Here in the US, we have been distracted by the death of Jeffrey Epstein and other ongoing scandals swirling around people in positions of power. Half a world away, a drama is unfolding with the potential for truly epic implications.

Protesters in Hong Kong, who fear their limited autonomy from China is being whittled away have been bravely engaged in a struggle with Hong Kong police (who are often thinly disguised agents from mainland China). In recent days, as the protests have grown in size and intensity, so has the response by the Chinese government.

The Guardian outlines the issues, as perceived through Beijing’s lens, if this crisis is not ended quickly. “The Chinese government position is no doubt driven by fear of contagion to the mainland and geopolitical anxiety about Hong Kong’s loyalty. This must be balanced against the need to maintain Hong Kong’s perceived stability and prosperity, and to safeguard China’s influence in Taiwan.”

As the Chinese economy experiences an ongoing slowdown, there is a sense of urgency that the government must act swiftly and decisively.

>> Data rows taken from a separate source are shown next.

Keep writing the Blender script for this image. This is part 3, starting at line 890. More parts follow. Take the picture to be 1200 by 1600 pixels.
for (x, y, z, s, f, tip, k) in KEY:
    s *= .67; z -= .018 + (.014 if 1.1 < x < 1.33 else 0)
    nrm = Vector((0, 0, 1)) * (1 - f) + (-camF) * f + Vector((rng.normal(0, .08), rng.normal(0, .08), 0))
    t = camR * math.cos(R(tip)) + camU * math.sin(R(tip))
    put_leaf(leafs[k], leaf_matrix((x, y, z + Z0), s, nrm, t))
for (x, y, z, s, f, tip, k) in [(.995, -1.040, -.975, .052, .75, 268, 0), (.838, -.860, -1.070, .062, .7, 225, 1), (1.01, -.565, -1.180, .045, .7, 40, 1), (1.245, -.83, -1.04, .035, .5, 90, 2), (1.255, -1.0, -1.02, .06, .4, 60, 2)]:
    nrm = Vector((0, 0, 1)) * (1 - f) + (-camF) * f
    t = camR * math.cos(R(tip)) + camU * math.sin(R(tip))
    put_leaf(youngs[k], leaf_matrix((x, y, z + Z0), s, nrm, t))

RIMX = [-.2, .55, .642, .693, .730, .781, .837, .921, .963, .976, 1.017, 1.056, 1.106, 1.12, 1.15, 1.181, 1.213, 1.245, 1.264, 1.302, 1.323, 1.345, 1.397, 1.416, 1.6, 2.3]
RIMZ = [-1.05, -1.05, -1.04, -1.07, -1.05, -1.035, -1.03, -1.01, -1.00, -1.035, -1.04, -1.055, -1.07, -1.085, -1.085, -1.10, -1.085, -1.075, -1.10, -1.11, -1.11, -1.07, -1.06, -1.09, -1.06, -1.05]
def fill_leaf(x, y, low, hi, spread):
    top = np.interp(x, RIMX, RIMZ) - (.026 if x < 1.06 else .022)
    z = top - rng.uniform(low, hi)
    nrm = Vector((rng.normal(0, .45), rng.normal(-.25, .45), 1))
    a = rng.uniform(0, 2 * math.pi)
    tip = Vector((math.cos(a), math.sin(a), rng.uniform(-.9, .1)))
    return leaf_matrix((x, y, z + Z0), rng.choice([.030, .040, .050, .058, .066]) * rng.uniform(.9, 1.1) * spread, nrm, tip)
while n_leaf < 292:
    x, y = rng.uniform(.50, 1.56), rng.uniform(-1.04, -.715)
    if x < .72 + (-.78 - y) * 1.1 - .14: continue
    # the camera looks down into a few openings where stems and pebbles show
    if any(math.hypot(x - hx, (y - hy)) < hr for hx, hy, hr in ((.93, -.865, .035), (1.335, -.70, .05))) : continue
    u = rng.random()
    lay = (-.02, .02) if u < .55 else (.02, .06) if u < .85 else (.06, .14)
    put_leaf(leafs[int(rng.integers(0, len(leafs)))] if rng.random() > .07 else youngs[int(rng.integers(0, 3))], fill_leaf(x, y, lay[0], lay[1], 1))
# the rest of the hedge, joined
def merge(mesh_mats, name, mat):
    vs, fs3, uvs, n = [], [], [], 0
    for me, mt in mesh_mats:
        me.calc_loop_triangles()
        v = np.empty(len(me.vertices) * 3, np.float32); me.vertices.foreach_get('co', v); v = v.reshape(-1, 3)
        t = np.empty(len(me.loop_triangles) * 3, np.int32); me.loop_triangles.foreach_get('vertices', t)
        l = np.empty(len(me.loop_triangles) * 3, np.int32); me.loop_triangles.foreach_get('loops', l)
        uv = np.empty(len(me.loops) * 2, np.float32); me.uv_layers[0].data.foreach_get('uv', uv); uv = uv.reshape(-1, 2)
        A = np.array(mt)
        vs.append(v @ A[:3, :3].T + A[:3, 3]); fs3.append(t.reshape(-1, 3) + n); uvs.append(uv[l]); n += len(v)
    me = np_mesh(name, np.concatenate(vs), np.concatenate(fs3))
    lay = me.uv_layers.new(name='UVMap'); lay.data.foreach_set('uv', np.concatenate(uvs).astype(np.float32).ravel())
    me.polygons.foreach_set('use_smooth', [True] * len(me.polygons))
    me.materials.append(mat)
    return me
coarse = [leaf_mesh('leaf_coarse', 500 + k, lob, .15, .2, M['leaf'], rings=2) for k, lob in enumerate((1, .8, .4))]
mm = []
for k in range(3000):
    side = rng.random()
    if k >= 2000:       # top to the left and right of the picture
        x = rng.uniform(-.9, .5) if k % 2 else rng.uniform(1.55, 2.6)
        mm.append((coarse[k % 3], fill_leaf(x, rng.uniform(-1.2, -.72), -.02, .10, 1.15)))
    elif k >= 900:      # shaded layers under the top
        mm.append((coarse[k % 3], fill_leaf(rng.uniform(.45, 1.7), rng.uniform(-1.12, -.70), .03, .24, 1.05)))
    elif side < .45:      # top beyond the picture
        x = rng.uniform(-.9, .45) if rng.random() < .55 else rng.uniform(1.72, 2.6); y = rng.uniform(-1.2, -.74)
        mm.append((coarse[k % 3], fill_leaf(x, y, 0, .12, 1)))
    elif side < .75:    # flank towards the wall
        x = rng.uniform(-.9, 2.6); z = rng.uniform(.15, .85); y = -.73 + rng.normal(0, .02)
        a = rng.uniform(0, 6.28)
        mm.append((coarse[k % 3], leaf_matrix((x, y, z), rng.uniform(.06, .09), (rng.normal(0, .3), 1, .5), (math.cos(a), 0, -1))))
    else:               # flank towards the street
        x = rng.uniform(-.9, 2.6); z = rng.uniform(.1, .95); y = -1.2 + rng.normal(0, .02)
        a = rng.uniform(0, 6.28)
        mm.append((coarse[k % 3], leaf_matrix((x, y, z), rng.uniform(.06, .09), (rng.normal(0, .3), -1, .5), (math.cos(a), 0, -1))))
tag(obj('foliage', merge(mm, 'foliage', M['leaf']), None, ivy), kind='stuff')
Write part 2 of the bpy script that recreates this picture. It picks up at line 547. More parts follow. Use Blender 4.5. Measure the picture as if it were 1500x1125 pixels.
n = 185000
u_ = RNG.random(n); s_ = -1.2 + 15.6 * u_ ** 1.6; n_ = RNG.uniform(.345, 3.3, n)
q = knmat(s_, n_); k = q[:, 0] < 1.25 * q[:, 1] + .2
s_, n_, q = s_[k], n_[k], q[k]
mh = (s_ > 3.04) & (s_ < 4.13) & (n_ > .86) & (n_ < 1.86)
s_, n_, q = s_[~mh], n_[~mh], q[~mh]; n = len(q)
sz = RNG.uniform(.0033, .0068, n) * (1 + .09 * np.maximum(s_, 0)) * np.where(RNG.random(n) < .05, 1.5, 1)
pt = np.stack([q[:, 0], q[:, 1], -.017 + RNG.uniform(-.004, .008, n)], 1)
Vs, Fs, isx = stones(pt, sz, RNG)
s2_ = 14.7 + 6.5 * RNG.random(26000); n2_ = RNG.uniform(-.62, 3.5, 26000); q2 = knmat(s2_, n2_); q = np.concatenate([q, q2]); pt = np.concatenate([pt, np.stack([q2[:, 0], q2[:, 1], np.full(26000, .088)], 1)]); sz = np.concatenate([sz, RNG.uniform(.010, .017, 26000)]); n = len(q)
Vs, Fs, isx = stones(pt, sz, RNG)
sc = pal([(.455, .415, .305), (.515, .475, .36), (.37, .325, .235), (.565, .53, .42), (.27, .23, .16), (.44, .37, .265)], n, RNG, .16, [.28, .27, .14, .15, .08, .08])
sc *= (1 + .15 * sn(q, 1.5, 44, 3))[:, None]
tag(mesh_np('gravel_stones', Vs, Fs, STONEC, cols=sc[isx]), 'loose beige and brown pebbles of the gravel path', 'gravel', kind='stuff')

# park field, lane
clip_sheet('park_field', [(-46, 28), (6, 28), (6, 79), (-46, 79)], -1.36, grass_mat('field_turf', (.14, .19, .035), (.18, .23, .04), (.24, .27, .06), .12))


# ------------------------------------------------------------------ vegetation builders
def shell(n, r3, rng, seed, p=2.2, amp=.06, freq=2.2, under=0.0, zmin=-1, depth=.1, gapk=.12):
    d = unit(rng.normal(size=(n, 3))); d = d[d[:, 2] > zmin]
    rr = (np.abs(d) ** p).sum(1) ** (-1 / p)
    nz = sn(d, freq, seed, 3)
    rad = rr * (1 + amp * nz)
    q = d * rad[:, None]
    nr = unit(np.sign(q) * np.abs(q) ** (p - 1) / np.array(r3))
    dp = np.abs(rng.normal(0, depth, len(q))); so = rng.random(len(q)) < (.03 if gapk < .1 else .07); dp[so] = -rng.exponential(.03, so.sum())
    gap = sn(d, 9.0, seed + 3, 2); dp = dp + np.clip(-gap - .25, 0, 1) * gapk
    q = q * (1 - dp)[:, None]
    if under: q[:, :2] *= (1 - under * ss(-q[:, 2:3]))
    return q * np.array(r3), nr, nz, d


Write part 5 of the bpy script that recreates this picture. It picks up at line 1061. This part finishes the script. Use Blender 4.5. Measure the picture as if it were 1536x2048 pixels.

There was a time when an authoritative regime was able to keep the lid on such disturbances, calling them local disturbances. That time is over. A violent clamp down will lead to a violent response and the whole thing can spiral out of control and will not be contained within Hong Kong or Taiwan—or even across China.

With the deadly Tiananmen Square riots squarely in our review mirror, these developments are deeply concerning for all those who seek liberty and freedom from oppression. Jude Blanchette writes in Foreign Policy, “Some argue that Beijing will ultimately refrain from the use of violence due to a concern over its global reputation or domestic blowback…Yet this fundamentally misunderstands the party’s long-running political calculus and how it interprets past events, including Hungary in 1956, Czechoslovakia in 1968, and even June 4, 1989. The great arc of CCP history—indeed, of one-party political systems in general—shows that international opprobrium and domestic blowback are manageable, if costly. The uncontrolled deterioration of political authority is not. [italics mine] And that’s exactly what Beijing sees in Hong Kong right now.”

If we fail to take a stand or seem to straddle the fence, as President Trump has said, “I hope it works out for everybody, including China,” we further erode the principles of freedom from tyranny for which this country has stood for more than two centuries. The fact is that the US has been largely silent on these matters. This non-position takes away a moral mooring for the protesters. Backing from the US was once an important tool for activists against powerful adversaries like the Chinese government, a tool made even more significant as the global audience expands exponentially, including a vast following on social media. And, with the increased emboldening of authoritarian regimes around the world, Blanchette’s prediction seems more ominous than ever.

Everyone hopes there is no violence and all agree that it is important that the US not inject itself into internal affairs in countries around the world. However, it is equally important to realize that in this instance, if we do not stand solidly on the side of the protesters, we risk a much greater defeat, and our nation again loses its moral authority. We remain neutral in this struggle at our own long-term peril.